Ms. MacDowell mostly left the kitchen alone when she moved in but, because she’s a fan of painted floors, got rid of the cherry wood planks that were there, exchanging them for a diamond pattern of sandy brown and off-white.

Ms. MacDowell was 28 when she began buying pieces of Audubon sterling silver from Tiffany & Company. “I use it every day,” she said. “Particularly when I moved down here at 65, I knew I had limited time. It was like, ‘Time’s running out. Use the silver!’”

She is honoring family tradition: Her mother and grandmother used silver for formal Sunday dinners. “We weren’t rich, but you would think we were, eating with silver.”

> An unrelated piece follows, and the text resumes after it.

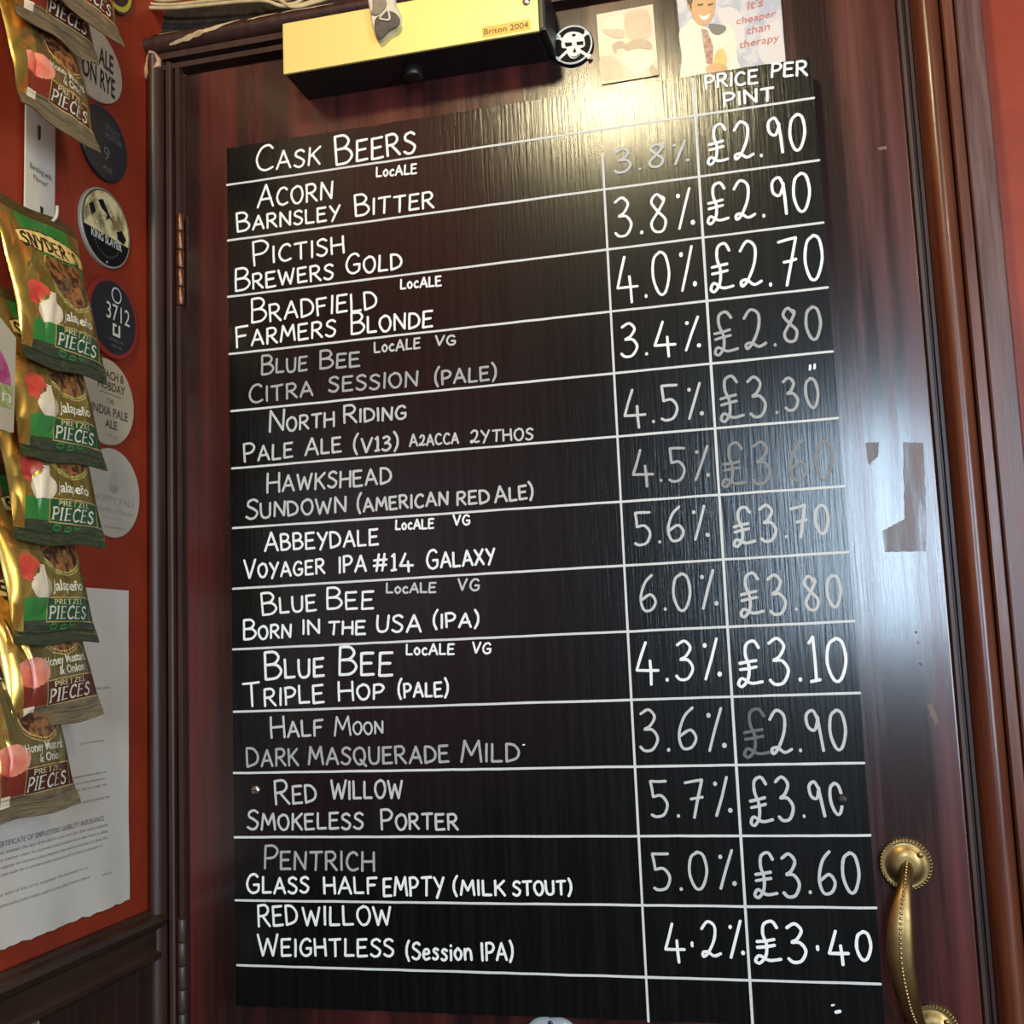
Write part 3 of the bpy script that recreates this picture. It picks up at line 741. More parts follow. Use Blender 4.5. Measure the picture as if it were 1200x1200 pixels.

Ms. MacDowell bought the glass-fronted cabinet when she was in Canada shooting a movie. It holds very precious cargo — a cache of plates each imprinted with a fragment of Italian lace. They were made by a potter in Asheville whose studio was the site of Ms. MacDowell’s 50th birthday celebration. “The plates are gorgeous and I can tell you from experience that they’re not easy to make, because I made one at my birthday party and it did not look like the pottery I bought,” Ms. MacDowell said.

On a counter and wall adjacent to a utility sink in the kitchen are photos of MacDowell’s grandchildren and photos from the weddings of Ms. MacDowell’s children. “This is sort of the marriage place,” she said. “It’s like my warm and cozy place keeping my family with me.”

A brown leather tufted rocking chair.

The caramel-colored tufted rocking chair, sitting in an adjacent room, was acquired by Ms. MacDowell at an auction to benefit transgender youth. “I bought it after drinking a little bit of champagne, and I’m glad I did,” she said. “The rocker doesn’t fit the space, but I love it. It’s where I rock my grandbabies,” Ms. MacDowell added, referring to Rainey’s daughter, Bluebell, and Justin’s two daughters, Cozette and Josephine.

The actress Andie MacDowell in a peacock rattan chair.

In the living room, the wallpaper backing the open shelves is printed with trees. “I want to feel like I’m in nature,” Ms. MacDowell said. The curtains pick up the sylvan theme. The peacock rattan chair is one of Ms. MacDowell’s favorite perches.

The first pair of Prada shoes she ever bought are on display among the books, awards and family photos.

Ms. MacDowell won an Independent Spirit Award in 1990 for her performance in the movie “Sex, Lies, and Videotape.”

“My daughter Rainey paints,” Ms. MacDowell said. Here is Rainey’s portrait of her sister, Margaret.

Andie MacDowell stands by a shelf.

The sun room got the most rehab work in the house. Ms. MacDowell got rid of an “ugly” built-in desk, painted the floor, lowered a window and added French doors for easy access to the back porch. “It’s really light and airy in here,” she said. Green is her favorite color, one reason she’s partial to the leather chair, one of a pair. “I tell friends, ‘You can do puzzles in here, you can read and you can drink champagne,’” Ms. MacDowell said.

An egret painted by a local artist hangs in the primary bedroom on the first floor. “I just love the colors,” she said, adding that the curtains “are very romantic.”

“My friends must want to laugh at me because I wear my Hermès scarves to the beach and when I go hiking. I’m sure they think it’s bizarre to be wearing them in the dust,” said Ms. MacDowell, who began collecting the scarves in her 20s. “But what am I gonna do? I’m gonna die and then they won’t have been worn. I keep them at the end of the drawer and wear them all the time.”

A gallery wall of family photos.

Family photographs hang in the hall upstairs along with magazine photo covers of Ms. MacDowell with her children. Justin is with her on the cover of Harper’s Bazaar, Margaret is with her on the cover of InStyle.

A gallery wall of family photos.

The photo top left is Ms. MacDowell with her father. “They cut my hair in a pixie because I was the fourth girl and my father would take me hunting.”

Andie MacDowell holding a small dog.

A friend stops by routinely to leave fresh produce on Ms. MacDowell’s front porch and also the occasional tomato pie. She has biking friends and walking friends and kayaking friends, and she has become involved with the nature conservancy. She has no need to take vacations, because, she said, “I travel all the time for work. My vacation is staying home. I want to be home.”